I did this before Anna kindly offered to mail me a couple of sheets all the way from Australia. [Thank you, Anna] Not that she didn't comment and email me as soon as the post went up but the posts run close to what I am doing but I am often a little ahead of them in actual work. At least my having already fudged it saved me from having to make another decision of how best to go about it. I seem to be floundering a bit in that department right now.
As I didn't have any grey paper at all I did my best to mix a grey as close as I could get to the one in the room - it really needed a slight touch of blue but, as I keep saying, the inside of a roof flap really isn't an area which gets looked at. It just needs to give a good impression of being finished. I keep telling myself that.
The decorated sloping walls also have a small dado rail trim between the paint and the 'colour' as it might do in real life.
On to the windows
I prefer to cut all my trims with a saw and mitre block, even the thin ones. My husband can go through them with a knife in a couple of passes - me?.... I find it nigh on impossible to use a knife through wood.
If you are cutting very thin trims like these you need to boost it up from the floor of the mitre block. Generally you would add a piece of thick(ish) wood. I didn't have any so a sacrificial eraser was used and it did just fine.
I use. 0.5mm clear acrylic for the windows and this can be cut with scissors but I find it seems to squidge all over the place between the blades so I cut it with a very sharp, new blade, Xacto knife. I also resort to overkill in terms of preparation. Having once actually sliced a small piece off the end of my thumb I am super-wary of knives.
I make a template for the window (in this case I could use it to cut three windows this size). I fasten this to my cutting mat with tacky wax (double sided sticky tape will do). I lay the acrylic over the template and then I even tape that down with masking tape. Both my hands are now free to focus entirely on holding a steel ruler in place and cutting along its edge.
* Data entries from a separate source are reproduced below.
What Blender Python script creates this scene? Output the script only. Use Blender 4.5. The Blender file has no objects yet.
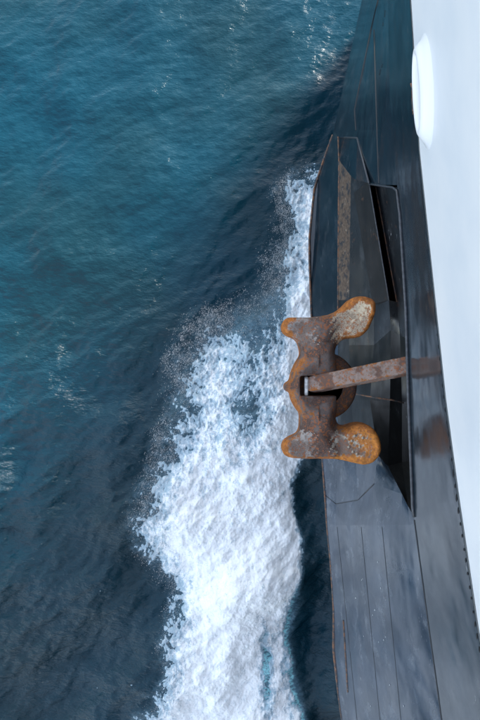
import bpy, bmesh, math, random
import numpy as np
from mathutils import Vector, Matrix
random.seed(4); rng = np.random.RandomState(7)
S = bpy.context.scene
R = math.radians
# ------------------------------------------------------------------ camera, sky, sun, exposure
CAMZ = 15.0; FPX = 600.0
cam = bpy.data.cameras.new('camera'); cam.sensor_fit = 'VERTICAL'; cam.sensor_height = 36; cam.sensor_width = 24
cam.lens = 30.0; cam.clip_start = 0.1; cam.clip_end = 12000
co = bpy.data.objects.new('camera', cam); S.collection.objects.link(co); co.location = (0, 0, CAMZ); S.camera = co
SUN_EL = 24.0; SUN_AZ = 40.0            # azimuth from +Y towards +X
w = bpy.data.worlds.new("World"); S.world = w; w.use_nodes = True
nt = w.node_tree; bgd = nt.nodes['Background']
sky = nt.nodes.new('ShaderNodeTexSky'); sky.sky_type = 'NISHITA'; sky.sun_disc = False
sky.sun_elevation = R(SUN_EL); sky.sun_rotation = R(SUN_AZ); sky.air_density = 1.0; sky.dust_density = 1.2; sky.ozone_density = 1.0
hs = nt.nodes.new('ShaderNodeHueSaturation'); hs.inputs['Saturation'].default_value = .54
nt.links.new(sky.outputs[0], hs.inputs['Color']); nt.links.new(hs.outputs[0], bgd.inputs[0]); bgd.inputs[1].default_value = 0.15
sl = bpy.data.lights.new('sun', 'SUN'); sl.energy = 4.2; sl.angle = R(20); sl.color = (1, .95, .87)
so = bpy.data.objects.new('sun', sl); S.collection.objects.link(so)
sd = Vector((math.sin(R(SUN_AZ))*math.cos(R(SUN_EL)), math.cos(R(SUN_AZ))*math.cos(R(SUN_EL)), math.sin(R(SUN_EL))))
so.rotation_euler = sd.to_track_quat('Z', 'Y').to_euler(); so.location = (0, 0, 30)
S.view_settings.view_transform = 'Standard'; S.view_settings.look = 'None'; S.view_settings.gamma = 1
S.view_settings.exposure = 2.08
S.render.engine = 'CYCLES'

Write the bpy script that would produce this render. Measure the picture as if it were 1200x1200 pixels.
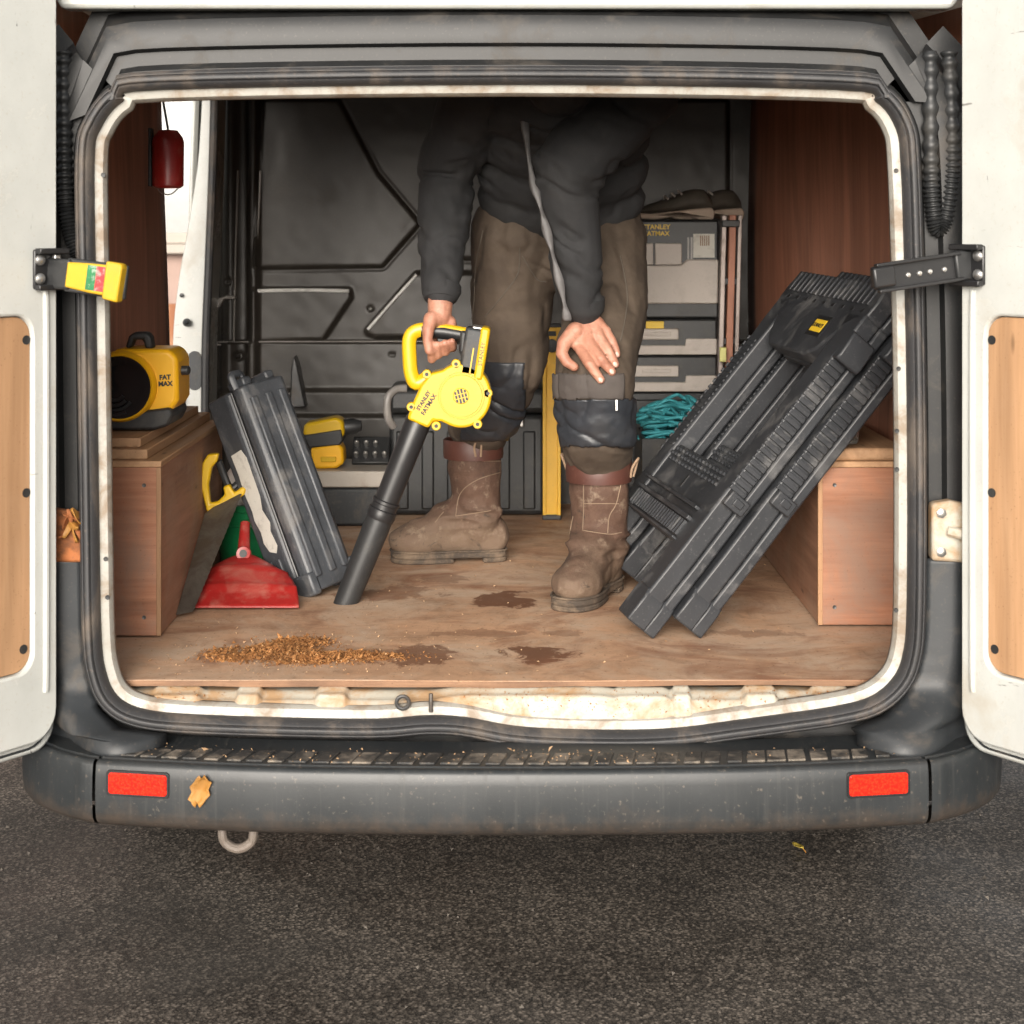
import bpy, bmesh, math, random
import numpy as np
from mathutils import Vector, Matrix, Euler
R = math.radians
random.seed(7); rng = np.random.default_rng(7)
scene = bpy.context.scene
for o in list(bpy.data.objects): bpy.data.objects.remove(o)

# ------------------------------------------------------------------ camera, light, exposure
F = 1971.0; CAMY = -3.0; CAMZ = 1.35; HOR = 271.0; FLOOR = 0.55
cam_d = bpy.data.cameras.new('camera'); cam = bpy.data.objects.new('camera', cam_d)
scene.collection.objects.link(cam); scene.camera = cam
cam.location = (0, CAMY, CAMZ); cam.rotation_euler = (R(90), 0, 0)
cam_d.sensor_width = 36.0; cam_d.lens = F / 1200 * 36.0
cam_d.shift_y = -(600 - HOR) / 1200.0
cam_d.clip_start = 0.05; cam_d.clip_end = 500
cam_d.dof.use_dof = True; cam_d.dof.focus_distance = 3.55; cam_d.dof.aperture_fstop = 7.0

SUN_EL, SUN_AZ = R(14), R(7)          # sun behind the camera, a little to its left
world = bpy.data.worlds.new('World'); scene.world = world; world.use_nodes = True
wn = world.node_tree.nodes; wl = world.node_tree.links
bg = wn['Background']
sky = wn.new('ShaderNodeTexSky'); sky.sky_type = 'NISHITA'; sky.sun_disc = False
sky.sun_elevation = SUN_EL; sky.sun_rotation = math.pi + SUN_AZ
sky.air_density = 1.0; sky.dust_density = 4.0; sky.ozone_density = 1.0
hsv = wn.new('ShaderNodeHueSaturation'); hsv.inputs['Saturation'].default_value = 0.22
wl.new(sky.outputs[0], hsv.inputs['Color']); wl.new(hsv.outputs[0], bg.inputs['Color'])
bg.inputs['Strength'].default_value = 0.15
sun_d = bpy.data.lights.new('sun', 'SUN'); sun = bpy.data.objects.new('sun', sun_d)
scene.collection.objects.link(sun)
sun_d.energy = 3.3; sun_d.angle = R(38); sun_d.color = (1.0, 0.91, 0.80)
sun.rotation_euler = (R(90) - SUN_EL, 0, -SUN_AZ)
vs = scene.view_settings
vs.view_transform = 'Standard'; vs.look = 'None'; vs.exposure = 0.54; vs.gamma = 1.0; vs.use_curve_mapping = False
scene.render.engine = 'CYCLES'
scene.cycles.use_denoising = True; scene.cycles.max_bounces = 8; scene.cycles.diffuse_bounces = 4
scene.cycles.caustics_reflective = False; scene.cycles.caustics_refractive = False

# ------------------------------------------------------------------ helpers
def P(x, y, Y):
    """measured point of the photograph at depth Y -> metres"""
    d = Y - CAMY
    return Vector(((x - 600) * d / F, Y, CAMZ - (y - HOR) * d / F))
def PF(x, y):
    """measured point lying on the load floor"""
    d = F * (CAMZ - FLOOR) / (y - HOR)
    return Vector(((x - 600) * d / F, d + CAMY, FLOOR))
_T = rng.random((64, 64, 64))
def vnoise(p):
    p = np.asarray(p, float); i = np.floor(p).astype(int); f = p - i; f = f * f * (3 - 2 * f)
    out = 0
    for a in (0, 1):
        for b in (0, 1):
            for c in (0, 1):
                w = (f[..., 0] if a else 1 - f[..., 0]) * (f[..., 1] if b else 1 - f[..., 1]) * (f[..., 2] if c else 1 - f[..., 2])
                out = out + w * _T[(i[..., 0] + a) % 64, (i[..., 1] + b) % 64, (i[..., 2] + c) % 64]
    return out * 2 - 1
def sstep(a, b, x):
    t = np.clip((x - a) / (b - a), 0, 1); return t * t * (3 - 2 * t)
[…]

I don't have to try and stop stuff slipping around at the same time.
This acrylic was a leftover from previous exploits and didn't have any protective film on it. It was super-dirty and even a bit scratched. I have better on order. It is sensible to gently soap and water wash it before you use it as any really gloppy finger marks or whatever can be a pain to remove once it has been transformed into a 1/12th Georgian window pane.
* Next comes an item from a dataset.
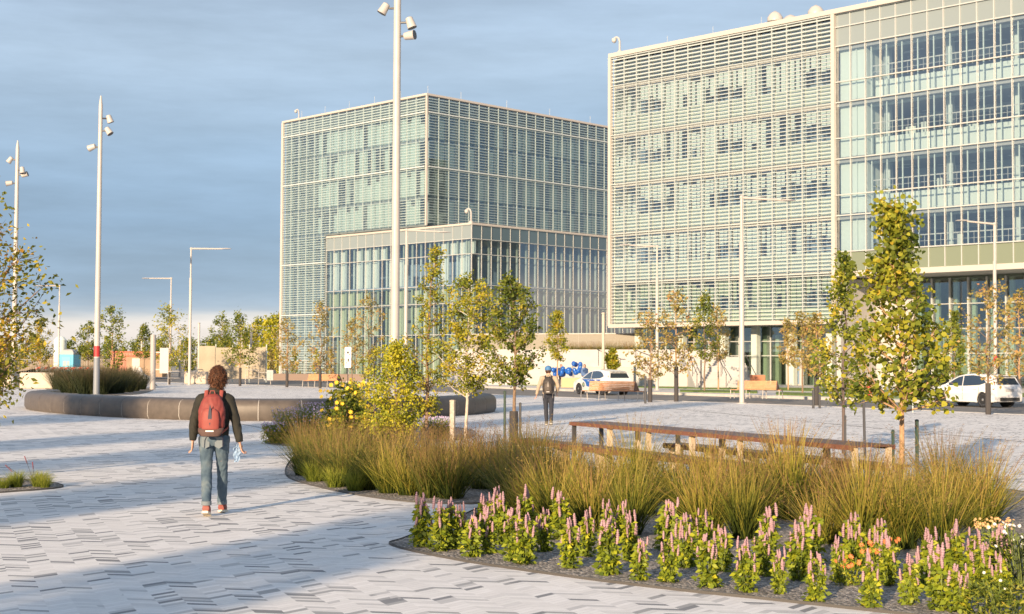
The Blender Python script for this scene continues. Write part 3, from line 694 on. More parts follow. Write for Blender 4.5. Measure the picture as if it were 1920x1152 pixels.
for px, d, yt in ((372, 150, 607), (453, 150, 618), (470, 140, 618), (265, 170, 615), (337, 150, 640), (424, 150, 655)):
    b = atd(px, d); post('distant_pole', {372: 'thin pale pole far behind the street lamp at left', 453: 'thin pale pole left of a pair before the yellow trees', 470: 'thin pale pole right of a pair before the yellow trees', 265: 'far thin pole above the orange container', 337: 'short pale pole beside the sapling at left', 424: 'short pole behind the beige hoarding'}[px], b, ztop(b, yt), .12, M_pole, 'pole')
# traffic style information sign
t = thing('street_sign', 'white street sign with small dark pictograms on a dark post', 'sign', G(652, 722)); zz = t.location.y/2667
mb = MB(); mb.tube([(0, 0, 0), (0, 0, 2.9)], .035, 8); mb.build('post', M_dkmetal, t)
mb = MB(); mb.box(-.24, .24, -.06, -.04, 1.3, 2.85); pn = mb.build('sign_panel', mat('sign_white', (.8, .8, .78), .5), t)
mb = MB(); mb.lathe([(.10, 0), (.10, .004)], 14, Matrix.Translation((0, -.062, 2.45)) @ Matrix.Rotation(R(90), 4, 'X')); mb.box(-.03, .1, -.066, -.062, 1.75, 2.0); mb.box(-.12, -.05, -.066, -.062, 1.6, 1.75); mb.build('pictogram', M_dkmetal, pn)
# ---------------------------------------------------------------- hydrant
t = thing('fire_hydrant', 'red fire hydrant standing on the grass verge across the street', 'hydrant', G(1631, 744)); t.scale = (1.05, 1.05, 1.05)
mb = MB(); mb.lathe([(.17, 0), (.17, .04), (.11, .06), (.11, .58), (.15, .60), (.15, .64), (.10, .66), (.09, .74), (.03, .78)], 16); mb.build('barrel', M_red, t, True)
mb = MB(); mb.lathe([(.04, .78), (.035, .84)], 6); mb.build('bonnet_nut', M_red, t)
for a in (0, 180, 270):
    mb = MB(); T = Matrix.Rotation(R(a), 4, 'Z') @ Matrix.Translation((.1, 0, .46)) @ Matrix.Rotation(R(90), 4, 'Y'); mb.lathe([(.06, 0), (.06, .08), (.075, .08), (.075, .13)], 10, T); mb.build('outlet', M_red, t, True)
# ---------------------------------------------------------------- slatted benches facing away (orange wood)
def slat_bench(lab, pl, pr, hb, group='orange slatted benches beside the street', rot=None):
    d = (pr-pl); L_ = d.length; ang = math.atan2(d.y, d.x)
    t = thing('slatted_bench', lab, 'bench', (pl.x, pl.y, 0), ang, group)
    for k in range(6):
        z = .46+k*.075; mb = MB(); mb.box(L_*.16, L_*.925, .02+.02*k, .05+.02*k, z, z+.064); mb.build('backrest_slat', M_wood, t)
    for k in range(5): mb = MB(); mb.box(0, L_, .18+k*.1, .26+k*.1, .43, .46); mb.build('seat_slat', M_wood, t)
    mb = MB(); mb.add([(L_*.93, .0, .46), (L_*.93, .15, .93), (L_*.93, .5, .46), (L_*.93+.03, .0, .46), (L_*.93+.03, .15, .93), (L_*.93+.03, .5, .46)], [(0, 1, 2), (3, 5, 4), (0, 3, 4, 1), (1, 4, 5, 2), (0, 2, 5, 3)]); mb.build('end_panel', M_wood2, t)
    for x in (.05, L_*.33, L_*.66, L_-.05):
        mb = MB(); mb.tube([(x, .04, 0), (x, .1, .43), (x, .6, .43), (x, .66, 0)], .022, 6); mb.build('leg', M_pole, t)
    return t
slat_bench('orange slatted bench far left, before the far building', atd(565, 98), atd(637, 96), .5)
slat_bench('orange slatted bench before the parked patrol car', atd(1086, 67), atd(1196, 65.2), .5)
slat_bench('orange slatted bench right of the nearest street lamp', atd(1367, 71), atd(1462, 69.8), .5)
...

This is terrific glue for putting in windows but doesn't come cheap. That said it has lasted me through several builds. It does dry clear so if you are a bit messy with glue it won'r ruin your glazing. It also gives you some working time to get things positioned correctly. It is water based for easy clean up and does a great job of sticking acrylic to a painted surface.
I don't know about you but every time I come to a glue I haven't used in a while I have to go tunneling for the glue down a teeny little hole. This is my weapon of choice and is just dropped in my handy-on-my-desk box. It saves a lot of bodging with pins, needles, toothpicks, dental picks, fine tweezers and a gazillion other things I used before I 'invented' this. It even comes with its own handle, what's not to like.
So..... a very small amount of glue round the edges of the 'glass' and press it into place. In this case, on the lower half of the back of the window frames.
all four sides eventually had glue |
It was then just a case of adding trims to make the bottom (inside) half of a sash window. there will be architrave trims round this when they arrive. plus roller blinds to tweak it up a little and conceal even more dubious finishes.
I may have thoroughly shot myself in the foot with my latest dopey idea to 'improve the basic build. Painting 27 sticks, cutting 264 smaller pieces very accurately, cutting two pieces of glazing for every window rather than one and then assembling this lot to make 16 'mock' sash windows is most probably very pointless. As you all know once you set off on one of these paths there is no going back.
Clearly that wasn't challenging enough, so I decided authentic windows needed those little nubs on the frame to stop them thumping down or up. These require spot on measuring and judicious carving and sanding of just the right amount of stick to shape them and...... hey....... I only have 64 of these to make.
Here is the before and after photo of the outside.
before |
after |
before |
after |
Yes, I know it is not earth-shatteringly amazing but it feeds the soul of a slightly bonkers mini-enthusiast.